STATED TASK
Locate and copy each line in the data that contains the word "pixels".
— start —
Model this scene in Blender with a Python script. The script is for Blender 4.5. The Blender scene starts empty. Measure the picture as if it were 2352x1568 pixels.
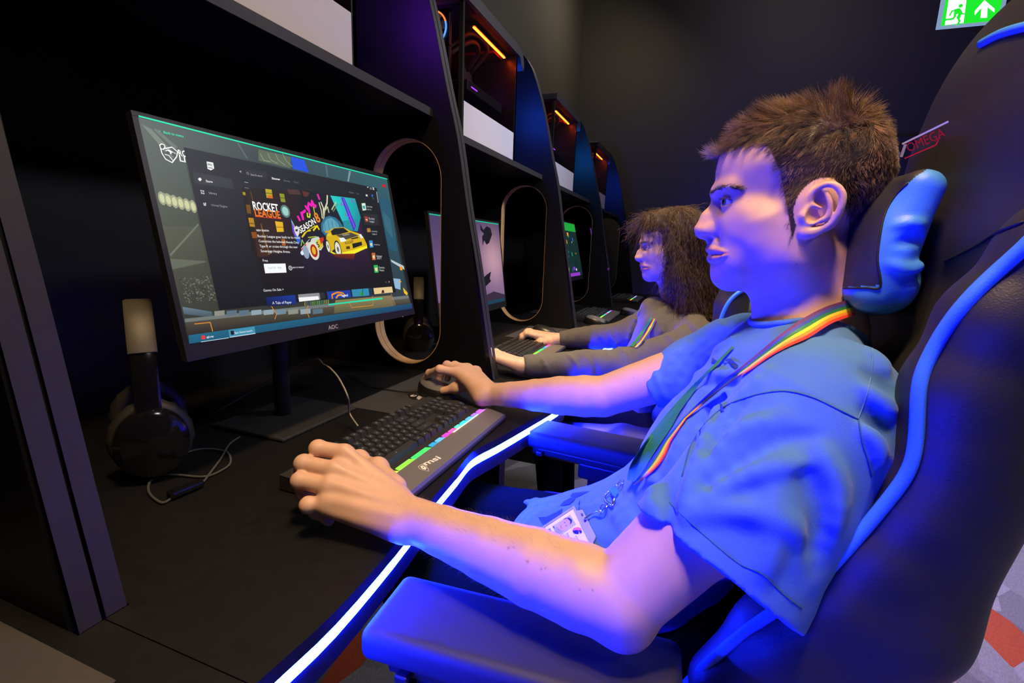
import bpy, bmesh, math, random
import numpy as np
from mathutils import Vector, Matrix
random.seed(7); rng=np.random.default_rng(7)
SC=bpy.context.scene; COL=SC.collection
R_=math.radians
# ------------------------------------------------------------------ camera geometry (metres, origin at the lens)
F=1120.; CX,CY=1176.,784.; EYE=1.125; D=-.385          # D: desk top relative to the lens, EYE: lens above the floor
FL=-EYE
def cam_axes(f,roll,vp=(1605,583)):
    r=np.array([vp[0]-CX,-(vp[1]-CY),-float(f)]); r/=np.linalg.norm(r)
    a=np.array([math.sin(roll),math.cos(roll),0.]); b=np.array([0,0,1.])
    up=a+b*(-np.dot(a,r)/np.dot(b,r)); up/=np.linalg.norm(up)
    return np.stack([np.cross(r,up),r,up])
RC=cam_axes(F,R_(2.0))
def ray(u,v): return RC@np.array([u-CX,-(v-CY),-F])
def Pz(u,v,z): d=ray(u,v); return d*(z/d[2])
def Px(u,v,x): d=ray(u,v); return d*(x/d[0])
def Py(u,v,y): d=ray(u,v); return d*(y/d[1])
def proj(P):
    c=np.asarray(P)@RC
    return CX+F*c[...,0]/-c[...,2], CY-F*c[...,1]/-c[...,2]
A=np.array
# ------------------------------------------------------------------ materials
def lin(c):
    return tuple(((x/12.92) if x<=.04045 else ((x+.055)/1.055)**2.4) for x in c)
def hexc(h): h=h.lstrip('#'); return lin([int(h[i:i+2],16)/255 for i in (0,2,4)])
MAT={}
def mat(name,col=(.5,.5,.5),rough=.5,metal=0,emit=None,es=1.,bump=None,spec=.5,sheen=0,sss=0,var=None,attr=None,coat=0,alpha=None,trans=0):
    if name in MAT: return MAT[name]
    m=bpy.data.materials.new(name); m.use_nodes=True; nt=m.node_tree; b=nt.nodes['Principled BSDF']
    b.inputs['Base Color'].default_value=(*col,1); b.inputs['Roughness'].default_value=rough
    b.inputs['Metallic'].default_value=metal; b.inputs['Specular IOR Level'].default_value=spec
    if sheen: b.inputs['Sheen Weight'].default_value=sheen; b.inputs['Sheen Roughness'].default_value=.4
    if coat: b.inputs['Coat Weight'].default_value=coat
    if trans: b.inputs['Transmission Weight'].default_value=trans
    if sss:
        b.inputs['Subsurface Weight'].default_value=sss; b.inputs['Subsurface Radius'].default_value=(1,.35,.2); b.inputs['Subsurface Scale'].default_value=.004
    if emit is not None:
        b.inputs['Emission Color'].default_value=(*emit,1); b.inputs['Emission Strength'].default_value=es
    if attr:
        a=nt.nodes.new('ShaderNodeAttribute'); a.attribute_name=attr
        if emit is None: src=a.outputs['Color']
        else: nt.links.new(a.outputs['Color'],b.inputs['Emission Color']); src=None
        if src is not None and not var: nt.links.new(src,b.inputs['Base Color'])
    if var:   # (scale, amount) mottled colour noise
        tc=nt.nodes.new('ShaderNodeTexCoord'); n=nt.nodes.new('ShaderNodeTexNoise'); n.inputs['Scale'].default_value=var[0]; n.inputs['Detail'].default_value=5
        nt.links.new(tc.outputs['Object'],n.inputs['Vector'])
        mr=nt.nodes.new('ShaderNodeMapRange'); mr.inputs['From Min'].default_value=.3; mr.inputs['From Max'].default_value=.7
        mr.inputs['To Min'].default_value=1-var[1]; mr.inputs['To Max'].default_value=1+var[1]
        nt.links.new(n.outputs['Fac'],mr.inputs['Value'])
        mx=nt.nodes.new('ShaderNodeMix'); mx.data_type='RGBA'; mx.blend_type='MULTIPLY'; mx.inputs['Factor'].default_value=1
        mx.inputs['A'].default_value=(*col,1)
        if attr and emit is None: nt.links.new(a.outputs['Color'],mx.inputs['A'])
        nt.links.new(mr.outputs['Result'],mx.inputs['B']); nt.links.new(mx.outputs['Result'],b.inputs['Base Color'])
    if bump:  # (scale, strength, stretch xyz)
        tc=nt.nodes.new('ShaderNodeTexCoord'); mp=nt.nodes.new('ShaderNodeMapping')
        mp.inputs['Scale'].default_value=bump[2] if len(bump)>2 else (1,1,1)
        n=nt.nodes.new('ShaderNodeTexNoise'); n.inputs['Scale'].default_value=bump[0]; n.inputs['Detail'].default_value=4
        bp=nt.nodes.new('ShaderNodeBump'); bp.inputs['Strength'].default_value=bump[1]; bp.inputs['Distance'].default_value=.001
        nt.links.new(tc.outputs['Object'],mp.inputs['Vector']); nt.links.new(mp.outputs['Vector'],n.inputs['Vector'])
        nt.links.new(n.outputs['Fac'],bp.inputs['Height']); nt.links.new(bp.outputs['Normal'],b.inputs['Normal'])
    MAT[name]=m; return m
def emat(name,col,s): return mat(name,(0,0,0),.6,emit=col,es=s)
M_lam=mat('black_laminate',(.0045,.0045,.0055),.45,bump=(900,.15),spec=.3)
M_desk=mat('desk_laminate',(.0055,.0055,.007),.5,bump=(1400,.3),spec=.3,var=(60,.25))
M_edge=mat('panel_edging',(.024,.023,.026),.5)
M_ply=mat('tan_plywood_edge',(.5,.30,.13),.55,bump=(60,.3,(1,1,12)),var=(25,.15))
M_plas=mat('black_plastic',(.012,.012,.013),.35)
M_plasm=mat('matt_black_plastic',(.016,.016,.018),.6,bump=(2500,.2))
M_gloss=mat('gloss_black',(.006,.006,.007),.12)
M_key=mat('keycap_plastic',(.028,.028,.032),.42,bump=(3000,.15))
M_brush=mat('brushed_grey_metal',(.22,.21,.205),.42,metal=.45,bump=(1500,.25,(1,.05,1)))
M_white=mat('white_card',(.47,.465,.53),.6)
M_metal=mat('polished_metal',(.75,.75,.78),.18,metal=1)
M_leather=mat('black_leatherette',(.025,.024,.023),.48,bump=(700,.35),spec=.5)
M_blueleather=mat('blue_leatherette',(.06,.28,.85),.45,bump=(700,.3))
M_mesh=mat('mat_cloth',(.03,.03,.033),.85,bump=(4000,.4))
M_cable=mat('cable_rubber',(.05,.05,.05),.5,bump=(3000,.3))
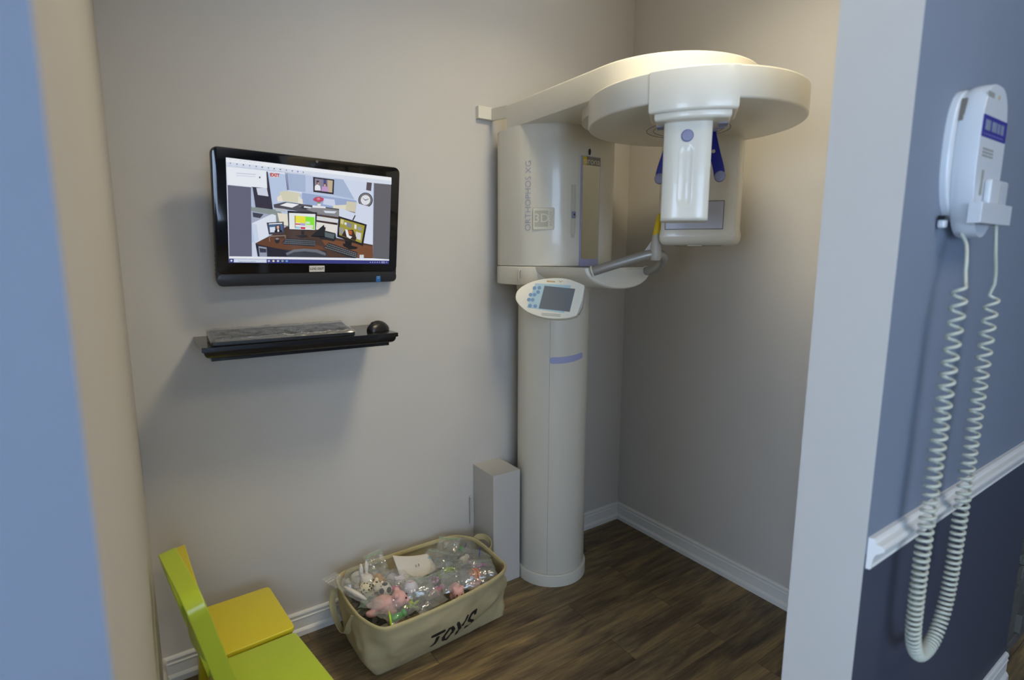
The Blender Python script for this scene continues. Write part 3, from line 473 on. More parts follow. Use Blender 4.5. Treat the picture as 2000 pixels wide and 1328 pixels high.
def keyboard():
    t = thing('keyboard', 'black computer keyboard under a crinkled clear plastic cover on the black shelf', 'keyboard', (0.36, 1.80, 1.144))
    xa, xb = 0.158, 0.566
    def P(x, v, dz=0): return Vector((x, 1.722+v*0.135, 1.158+v*0.018+dz))
    bm = NB(); loft(bm, [[Vector((x, p.y, 1.1445)) for x, p in ((xa, P(0, 0)), (xb, P(0, 0)), (xb, P(0, 1)), (xa, P(0, 1)))], [P(xa, 0), P(xb, 0), P(xb, 1), P(xa, 1)]])
    obj('keyboard_case', bm, M['blackmat'], t, bevel=0.003)
    m_ = frame(P(0, 0), (1, 0, 0), (0, 0.135, 0.018)); L = 0.1362
    def key(x, w_, v0, v1):
        k = NB(); loft(k, [[m_ @ Vector(p) for p in ((x, v0, 0), (x+w_, v0, 0), (x+w_, v1, 0), (x, v1, 0))], [m_ @ Vector(p) for p in ((x+.0015, v0+.0015, 0.005), (x+w_-.0015, v0+.0015, 0.005), (x+w_-.0015, v1-.001, 0.005), (x+.0015, v1-.001, 0.005))]])
        obj('key', k, M['blackmat'], t, smooth=False)
    rows = [[1.25, 1.25, 1.25, 5.5, 1.25, 1.25, 1.25, 1.25], [2.25]+[1]*10+[2.75], [1.75]+[1]*11+[2.25], [1.5]+[1]*12+[1.5], [1]*13+[2]]
    for r_, ws in enumerate(rows):
        x = xa+0.010
        for w_ in ws: key(x, w_*0.0184-0.0015, 0.008+r_*0.0190, 0.025+r_*0.0190); x += w_*0.0184
        for k in range(5 if r_ != 1 else 2): key(xa+0.300+k*0.0195, 0.018, 0.008+r_*0.0190, 0.025+r_*0.0190)
    bm = NB(); random.seed(5); nx, ny = 70, 22; g = []
    for j in range(ny+1):
        row = []
        for i in range(nx+1):
            u, v = i/nx, j/ny; x = xa-0.003+(xb-xa+0.008)*u
            h = 0.0068+0.0028*noise.noise(Vector((u*16, v*5+u*5, 3)))+0.0016*noise.noise(Vector((u*50, v*14, 8)))
            h += 0.0016*max(0, math.sin(u*34-v*7+3*noise.noise(Vector((u*5, v*2, 4)))))**3
            e = min(u, 1-u, v*0.4, (1-v)*0.4); h = h*min(1, e*40+0.0)
            row.append(bm.verts.new(P(x, v*1.03-0.015, h-0.0005*(e < 0.001))))
        g.append(row)
    for j in range(ny):
        for i in range(nx): bm.faces.new((g[j][i], g[j][i+1], g[j+1][i+1], g[j+1][i]))
    obj('plastic_cover', bm, M['filmkb'], t, angle=80, label='crinkled clear plastic cover')
keyboard()
def mouse():
    t = thing('computer_mouse', 'black computer mouse on the right end of the black shelf', 'mouse', (0.672, 1.80, 1.1445))
    Mx = Matrix.Translation((0.672, 1.80, 1.1445)) @ Matrix.Rotation(0.55, 4, 'Z'); rings = []
    for i in range(15):
        v = i/14; l = -0.046+0.092*v
        h = 0.034*math.sin(PI*min(1, (0.1+v*0.85)))**0.6; w_ = 0.0285*max(0.02, math.sin(PI*(0.04+0.92*v)))**0.42
        rings.append([Mx @ Vector((l, w_*math.cos(a), max(0.0, h*math.sin(a))*1.0+0.0005)) for a in [PI*k/16 for k in range(17)]])
    bm = NB(); loft(bm, rings); obj('mouse_body', bm, M['blackmat'], t, angle=60)
    bm = NB(); disc(bm, Mx @ Vector((-0.028, -0.0025, 0.026)), 0.007, 0.005, axis=Mx.to_3x3() @ Vector((0, 1, 0)), bev=0.001); obj('scroll_wheel', bm, M['chin'], t)
mouse()

# ================================================================= CABLE DUCT BOX
bm = NB(); box(bm, 1.146, 1.282, 1.808, YA, 0.001, 0.5)
o = obj('cable_duct_box', bm, M['paint'], smooth=False, bevel=0.002, bseg=2); tag(o, 'low grey boxed cable duct against the wall, left of the white column', 'box')
bm = NB(); tube(bm, [(1.128, 1.966, 0.235), (1.128, 1.966, 0.35)], 0.0045, 10); ball(bm, (1.128, 1.966, 0.352), 0.0055)
o = obj('cable_end', bm, M['cord']); tag(o, 'short cream cable end on the wall left of the grey duct box', 'cable')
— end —
ANSWER TO THE PROBLEM
Model this scene in Blender with a Python script. The script is for Blender 4.5. The Blender scene starts empty. Measure the picture as if it were 2352x1568 pixels.
The Blender Python script for this scene continues. Write part 3, from line 473 on. More parts follow. Use Blender 4.5. Treat the picture as 2000 pixels wide and 1328 pixels high.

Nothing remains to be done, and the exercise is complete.